# TASK REQUIREMENTS:
Return exactly and only these lines: the first of the listing through the one containing "o.location = [float(v)".

==== MATERIAL PROVIDED

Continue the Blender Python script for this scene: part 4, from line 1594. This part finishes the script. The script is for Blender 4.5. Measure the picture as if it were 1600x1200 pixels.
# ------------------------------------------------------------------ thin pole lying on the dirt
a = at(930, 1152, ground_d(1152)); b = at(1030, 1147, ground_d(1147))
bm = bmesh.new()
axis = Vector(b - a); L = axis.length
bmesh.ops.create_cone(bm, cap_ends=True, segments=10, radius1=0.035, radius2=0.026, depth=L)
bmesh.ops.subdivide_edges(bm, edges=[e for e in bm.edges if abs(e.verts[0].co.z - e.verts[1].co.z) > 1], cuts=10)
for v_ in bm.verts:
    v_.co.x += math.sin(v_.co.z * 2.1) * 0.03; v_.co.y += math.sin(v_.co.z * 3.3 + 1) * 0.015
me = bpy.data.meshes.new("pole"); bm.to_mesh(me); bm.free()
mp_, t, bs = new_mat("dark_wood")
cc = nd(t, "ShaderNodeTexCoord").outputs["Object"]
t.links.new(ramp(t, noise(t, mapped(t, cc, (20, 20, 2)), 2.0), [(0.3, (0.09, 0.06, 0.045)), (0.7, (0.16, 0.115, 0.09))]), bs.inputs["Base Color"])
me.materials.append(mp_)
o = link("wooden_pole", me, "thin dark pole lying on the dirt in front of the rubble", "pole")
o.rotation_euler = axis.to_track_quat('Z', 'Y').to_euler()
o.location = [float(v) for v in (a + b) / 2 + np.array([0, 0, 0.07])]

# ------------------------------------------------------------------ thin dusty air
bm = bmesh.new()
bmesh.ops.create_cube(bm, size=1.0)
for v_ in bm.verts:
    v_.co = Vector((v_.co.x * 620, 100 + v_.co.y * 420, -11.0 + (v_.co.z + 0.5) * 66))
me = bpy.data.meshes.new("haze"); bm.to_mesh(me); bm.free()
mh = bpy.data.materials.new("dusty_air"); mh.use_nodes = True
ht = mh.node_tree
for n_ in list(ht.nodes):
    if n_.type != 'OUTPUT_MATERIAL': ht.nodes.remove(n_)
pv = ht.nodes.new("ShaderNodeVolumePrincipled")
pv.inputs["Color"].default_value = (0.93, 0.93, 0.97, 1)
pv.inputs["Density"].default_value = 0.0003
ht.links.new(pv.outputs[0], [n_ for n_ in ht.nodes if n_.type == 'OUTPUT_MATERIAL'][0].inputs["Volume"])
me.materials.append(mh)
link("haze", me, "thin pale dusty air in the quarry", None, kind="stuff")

========

# OUTPUT:
Continue the Blender Python script for this scene: part 4, from line 1594. This part finishes the script. The script is for Blender 4.5. Measure the picture as if it were 1600x1200 pixels.
# ------------------------------------------------------------------ thin pole lying on the dirt
a = at(930, 1152, ground_d(1152)); b = at(1030, 1147, ground_d(1147))
bm = bmesh.new()
axis = Vector(b - a); L = axis.length
bmesh.ops.create_cone(bm, cap_ends=True, segments=10, radius1=0.035, radius2=0.026, depth=L)
bmesh.ops.subdivide_edges(bm, edges=[e for e in bm.edges if abs(e.verts[0].co.z - e.verts[1].co.z) > 1], cuts=10)
for v_ in bm.verts:
    v_.co.x += math.sin(v_.co.z * 2.1) * 0.03; v_.co.y += math.sin(v_.co.z * 3.3 + 1) * 0.015
me = bpy.data.meshes.new("pole"); bm.to_mesh(me); bm.free()
mp_, t, bs = new_mat("dark_wood")
cc = nd(t, "ShaderNodeTexCoord").outputs["Object"]
t.links.new(ramp(t, noise(t, mapped(t, cc, (20, 20, 2)), 2.0), [(0.3, (0.09, 0.06, 0.045)), (0.7, (0.16, 0.115, 0.09))]), bs.inputs["Base Color"])
me.materials.append(mp_)
o = link("wooden_pole", me, "thin dark pole lying on the dirt in front of the rubble", "pole")
o.rotation_euler = axis.to_track_quat('Z', 'Y').to_euler()
o.location = [float(v) for v in (a + b) / 2 + np.array([0, 0, 0.07])]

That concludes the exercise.